I’m not suggesting there’s a specific problem, but I’m curious about how the contract works regarding wind as an intermittent resource. If, for any reason, you don’t achieve the expected production, would that result in not being paid at all, or would you be required to make up the difference? I believe it’s the former, but I want to confirm.
Yes, it’s the former. We get paid on a per-kilowatt basis, so if we don’t deliver, we don’t have the revenue stream coming in.
All right, thank you Paul. Next question is from Mike Weinstein from Credit Suisse. Good morning Mike.
Hey, good morning. One more question on offshore wind. The CEO of Total today came out and said that the IRRs on offshore wind are very competitive, the most competitive of the entire renewable industry, 2% to 3% IRRs. Is that something you guys are seeing as well in your analysis of the project opportunities for Ørsted? What do you see going forward?
Yes, clearly the competition has increased, and I think the latest evidence of that was the New York RFP that I mentioned in my comments. We continue to stay disciplined. I think people are bidding into this for multiple reasons - very small returns, but maybe some branding uplift, I think has appeal to some of the players in the business now, so as I mentioned, we’ll continue to participate in the RFPs. We will get creative about our cost structure going forward. More and more as the supply chain moves over to the U.S. from Europe, I think there are cost advantages there, so we’ll be continuing to be disciplined. Two to three percent IRR is not something that we would want to win, frankly, in an RFP. We’re still targeting that mid-teens ROE for our investments.

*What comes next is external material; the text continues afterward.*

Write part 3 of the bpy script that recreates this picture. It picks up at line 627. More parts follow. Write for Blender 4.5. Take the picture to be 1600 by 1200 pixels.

Great. For the BOEM review schedule, I think in the slide deck you said you expect it in 2021 for both Revolution and Sunrise. I think previously you had said early ’21 for Revolution, but it looks like maybe you took out the word early. Is that intentional?
Yes, I don’t think it’s intentional. I think it’s recognizing that we’re going to get more specifics on both of those projects as new leadership of BOEM and the Department of Interior settle into their roles. Clearly, the Biden administration is supportive of offshore wind and accelerating the approval process, but the Department of Interior, I don’t believe the proposed secretary has been approved yet. We are encouraged by what we see as the new head of BOEM - she actually came out of the Cuomo administration and is very familiar with the offshore wind solicitations that New York has run, so I wouldn’t read much more into it other than new people in new roles. We’ll see what the schedule is.
For the EV and AMI dockets, are you anticipating any comments in March for those dockets? Also, is there any relationship between them or are they completely independent from the completion of the rate review docket?
They’re completely independent. Go ahead, Phil.
Go ahead, you finish.
Yes, I think the AMI is early on in the process in term of the calendar, but the electric vehicle deployment hearings are going to take place on proposals at the end of February, and we would expect a decision in late March. I think they run totally separate from the other dockets that are on the table at PURA.
Okay, great. Thank you very much. Thanks.
All right, thank you Michael. That was the last question we had this morning, so thank you very much for joining us today. If you have any follow-up questions, please call or send an email and we’ll get back to you. Have a good day.
Thanks, stay well everybody.
Thank you.
Operator
Ladies and gentlemen, this concludes today’s conference. Thank you for joining. You may now disconnect.